Wednesday, January 2, 2013

Fiscal cliff "deal" a bad deal for all taxpayers

The Republicans' compromise - a.k.a. capitulation - has left Americans with a measly $1 in tax cuts for every $41 in tax increases all to avoid the so-called "fiscal cliff" that was created by Congress itself.

Now, thanks to this "compromise" 77 percent of all American households will pay higher taxes, including more than 80 percent of households with incomes of $50,000 or higher.

Sen. Pat Toomey, R-Pa. said "this legislation is the best we could do for taxpayers and job seekers." Really? The top personal income-tax rate goes from 35 percent to 41 percent (when deduction "reform" is included). The death tax goes from 35 percent to 40 percent. The capital gains tax rises from 15 percent to 23.8 percent (as does the tax on dividends). How does any of this help tax payers?

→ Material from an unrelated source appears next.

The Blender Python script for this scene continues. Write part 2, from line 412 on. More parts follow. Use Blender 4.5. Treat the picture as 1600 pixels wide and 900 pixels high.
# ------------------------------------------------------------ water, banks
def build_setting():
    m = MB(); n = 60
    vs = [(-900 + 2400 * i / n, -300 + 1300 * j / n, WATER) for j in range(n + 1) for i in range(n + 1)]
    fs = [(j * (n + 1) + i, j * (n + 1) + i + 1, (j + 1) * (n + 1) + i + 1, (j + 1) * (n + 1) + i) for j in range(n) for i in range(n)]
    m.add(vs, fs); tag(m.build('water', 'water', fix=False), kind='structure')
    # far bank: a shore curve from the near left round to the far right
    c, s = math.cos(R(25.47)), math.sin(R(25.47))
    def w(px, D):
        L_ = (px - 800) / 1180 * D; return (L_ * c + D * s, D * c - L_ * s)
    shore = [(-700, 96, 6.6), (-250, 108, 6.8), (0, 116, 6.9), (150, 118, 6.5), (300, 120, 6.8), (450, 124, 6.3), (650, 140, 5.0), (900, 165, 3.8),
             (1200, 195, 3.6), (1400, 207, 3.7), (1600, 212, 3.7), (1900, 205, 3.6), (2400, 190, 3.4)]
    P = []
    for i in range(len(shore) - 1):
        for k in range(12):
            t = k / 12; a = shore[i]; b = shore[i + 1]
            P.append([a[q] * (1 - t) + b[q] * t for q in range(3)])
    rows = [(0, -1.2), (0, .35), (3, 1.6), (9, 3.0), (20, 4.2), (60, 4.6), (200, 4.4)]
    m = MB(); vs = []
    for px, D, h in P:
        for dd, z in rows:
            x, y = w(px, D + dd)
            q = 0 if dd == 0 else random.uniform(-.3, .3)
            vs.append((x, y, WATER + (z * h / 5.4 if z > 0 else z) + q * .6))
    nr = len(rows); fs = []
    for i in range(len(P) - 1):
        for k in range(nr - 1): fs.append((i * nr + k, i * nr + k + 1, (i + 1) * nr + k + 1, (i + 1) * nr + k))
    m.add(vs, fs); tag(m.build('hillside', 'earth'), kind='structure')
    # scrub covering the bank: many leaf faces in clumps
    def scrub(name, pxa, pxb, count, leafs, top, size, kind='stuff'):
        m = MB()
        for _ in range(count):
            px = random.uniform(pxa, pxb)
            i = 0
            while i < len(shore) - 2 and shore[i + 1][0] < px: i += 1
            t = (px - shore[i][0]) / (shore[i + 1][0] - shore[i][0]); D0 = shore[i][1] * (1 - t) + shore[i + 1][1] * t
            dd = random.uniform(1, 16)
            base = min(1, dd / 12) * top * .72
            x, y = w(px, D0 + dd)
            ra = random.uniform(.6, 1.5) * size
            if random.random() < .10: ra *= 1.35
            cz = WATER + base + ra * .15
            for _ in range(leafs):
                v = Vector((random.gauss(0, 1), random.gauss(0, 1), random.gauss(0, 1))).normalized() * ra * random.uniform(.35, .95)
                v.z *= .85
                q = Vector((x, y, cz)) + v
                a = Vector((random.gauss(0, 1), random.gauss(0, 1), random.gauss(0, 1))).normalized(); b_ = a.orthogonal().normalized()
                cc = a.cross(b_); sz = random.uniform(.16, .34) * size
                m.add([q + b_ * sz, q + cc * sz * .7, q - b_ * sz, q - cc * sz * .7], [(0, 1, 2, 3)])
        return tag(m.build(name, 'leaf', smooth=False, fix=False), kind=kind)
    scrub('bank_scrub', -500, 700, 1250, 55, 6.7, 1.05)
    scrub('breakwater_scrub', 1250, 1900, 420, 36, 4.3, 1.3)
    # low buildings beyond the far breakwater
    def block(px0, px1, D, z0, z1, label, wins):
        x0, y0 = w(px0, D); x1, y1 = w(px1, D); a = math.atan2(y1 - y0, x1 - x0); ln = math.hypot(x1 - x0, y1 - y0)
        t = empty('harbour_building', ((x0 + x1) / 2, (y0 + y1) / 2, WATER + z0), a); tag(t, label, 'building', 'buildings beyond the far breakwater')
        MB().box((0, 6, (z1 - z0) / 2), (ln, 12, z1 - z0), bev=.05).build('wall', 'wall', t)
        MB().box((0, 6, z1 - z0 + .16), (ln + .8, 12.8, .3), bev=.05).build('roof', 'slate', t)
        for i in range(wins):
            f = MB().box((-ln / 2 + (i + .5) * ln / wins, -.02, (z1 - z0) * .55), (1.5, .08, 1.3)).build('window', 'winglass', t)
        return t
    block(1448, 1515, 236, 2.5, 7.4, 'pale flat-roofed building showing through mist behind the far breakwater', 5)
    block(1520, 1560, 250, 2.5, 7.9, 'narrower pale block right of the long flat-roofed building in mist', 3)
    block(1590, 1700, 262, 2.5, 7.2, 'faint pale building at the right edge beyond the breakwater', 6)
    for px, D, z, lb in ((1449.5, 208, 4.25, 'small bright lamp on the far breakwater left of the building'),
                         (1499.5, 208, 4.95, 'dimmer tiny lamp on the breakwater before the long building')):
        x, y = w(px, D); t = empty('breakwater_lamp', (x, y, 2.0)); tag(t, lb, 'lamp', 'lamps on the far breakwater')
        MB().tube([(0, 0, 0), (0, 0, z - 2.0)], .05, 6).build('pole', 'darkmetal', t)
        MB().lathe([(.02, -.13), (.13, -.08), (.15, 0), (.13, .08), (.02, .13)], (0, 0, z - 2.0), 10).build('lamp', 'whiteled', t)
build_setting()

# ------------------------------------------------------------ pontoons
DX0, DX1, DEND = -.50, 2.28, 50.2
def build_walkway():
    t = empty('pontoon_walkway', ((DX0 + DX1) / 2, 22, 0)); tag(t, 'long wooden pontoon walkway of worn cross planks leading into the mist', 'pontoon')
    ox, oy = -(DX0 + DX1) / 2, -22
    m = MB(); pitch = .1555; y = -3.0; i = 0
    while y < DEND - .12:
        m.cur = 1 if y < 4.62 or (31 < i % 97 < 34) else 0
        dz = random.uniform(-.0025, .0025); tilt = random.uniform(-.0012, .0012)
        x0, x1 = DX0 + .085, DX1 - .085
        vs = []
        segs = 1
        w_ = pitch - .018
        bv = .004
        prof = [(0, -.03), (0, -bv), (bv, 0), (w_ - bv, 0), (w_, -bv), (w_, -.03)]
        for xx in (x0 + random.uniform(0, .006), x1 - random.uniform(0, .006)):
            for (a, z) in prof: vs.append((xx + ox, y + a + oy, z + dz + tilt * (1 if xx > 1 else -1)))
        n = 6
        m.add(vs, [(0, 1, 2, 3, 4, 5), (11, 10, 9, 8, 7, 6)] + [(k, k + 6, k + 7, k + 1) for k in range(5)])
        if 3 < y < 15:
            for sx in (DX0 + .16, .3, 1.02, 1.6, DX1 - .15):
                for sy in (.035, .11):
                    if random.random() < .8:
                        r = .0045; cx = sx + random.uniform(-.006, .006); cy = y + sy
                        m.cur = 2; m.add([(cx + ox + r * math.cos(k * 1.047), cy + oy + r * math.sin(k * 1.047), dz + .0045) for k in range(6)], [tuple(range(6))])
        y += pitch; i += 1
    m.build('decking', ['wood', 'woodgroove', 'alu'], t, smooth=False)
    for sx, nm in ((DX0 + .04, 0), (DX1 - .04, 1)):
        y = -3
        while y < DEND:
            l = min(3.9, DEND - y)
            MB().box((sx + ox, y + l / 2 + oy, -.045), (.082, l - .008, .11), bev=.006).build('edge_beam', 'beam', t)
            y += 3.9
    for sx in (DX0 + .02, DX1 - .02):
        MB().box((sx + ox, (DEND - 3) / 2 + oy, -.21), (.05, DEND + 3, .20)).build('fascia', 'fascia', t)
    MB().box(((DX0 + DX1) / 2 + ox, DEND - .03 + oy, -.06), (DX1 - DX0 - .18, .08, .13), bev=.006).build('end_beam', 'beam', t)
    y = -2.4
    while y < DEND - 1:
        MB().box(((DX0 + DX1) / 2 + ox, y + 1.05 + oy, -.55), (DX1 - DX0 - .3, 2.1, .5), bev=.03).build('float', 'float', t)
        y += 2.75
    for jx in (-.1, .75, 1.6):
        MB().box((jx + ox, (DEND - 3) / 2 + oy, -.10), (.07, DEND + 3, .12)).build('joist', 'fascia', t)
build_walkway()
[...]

Small businesses - the largest job providers in America - will be particularly hard hit. As The Wall Street Journal reported, "the real marginal tax rate on a dollar of investment income from bank savings or money-market accounts will be about 46 percent (and more like 55 percent or higher when state taxes are figured in)."

When combined with the spending plans of those in control of the purse strings (e.g., $4 million for electric motorcycle makers, $59 million for algae growers) we're going to see an additional $4 trillion added to the deficit over the next decade.

Real spending cuts and "reform" will come later, Republicans insist. I personally don't believe them. Basically we just got the largest tax increase in a generation without so much as a passing glance at the real issue: government's spending problem.

How can we stop this madness? Our country is at stake and nobody in Washington seems to realize that - or even care.